Nigel Gourlay, a Qatari-based Java programmer said that the code gave Etisalat the capability to read e-mails and text messages sent from Blackberry devices, and described the operator’s claim as “rubbish.”

All this has left Blackberry owners and subscribers of Etisalat’s service very perturbed indeed. The initial response has been swift however. According to a recent poll, more than 50 percent of Etisalat subscribers are switching to another company, with many canceling their existing contracts immediately. Invasion of privacy was highlighted as the major reason along with lack of transparency of Etisalat’s motives on the allegations of spying on its consumers.

In a somewhat related development, Pakistan’s Minister of Interior announced that the Federal Investigation Agency had been asked to monitor electronically transmitted jokes that “slander the political leadership of the country” under the new Cyber Crimes Act and trace the authors. Stating that the move would punish the authors of “ill motivated and concocted stories through e-mails and text messages against the civilian leadership,” Rehman Malik implied that Pakistanis who send jokes about President Asif Ali Zardari by text message, e-mail or blog entries “risk being arrested and given a 14-year prison sentence.”

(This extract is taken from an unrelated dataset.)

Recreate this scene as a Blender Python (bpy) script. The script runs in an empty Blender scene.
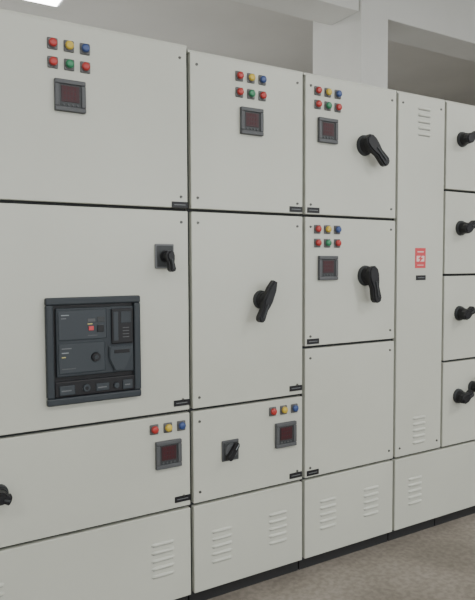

It seems that the president who earned the nickname of “Mr. 10 percent” on account of his alleged inclination for demanding kickbacks on government contracts during his wife’s tenure has an aversion to the mounting jokes and ridicule being sent through e-mails and text messages by ordinary Pakistanis, venting their fury and frustrations at the government’s inefficiency, and his role as chief executive.

Perhaps it’s time to reconsider that in spite of improved technology toward a safer mode of communications, someone somewhere out there may be still circumventing the rules and listening in, or perhaps sneaking into your private affairs.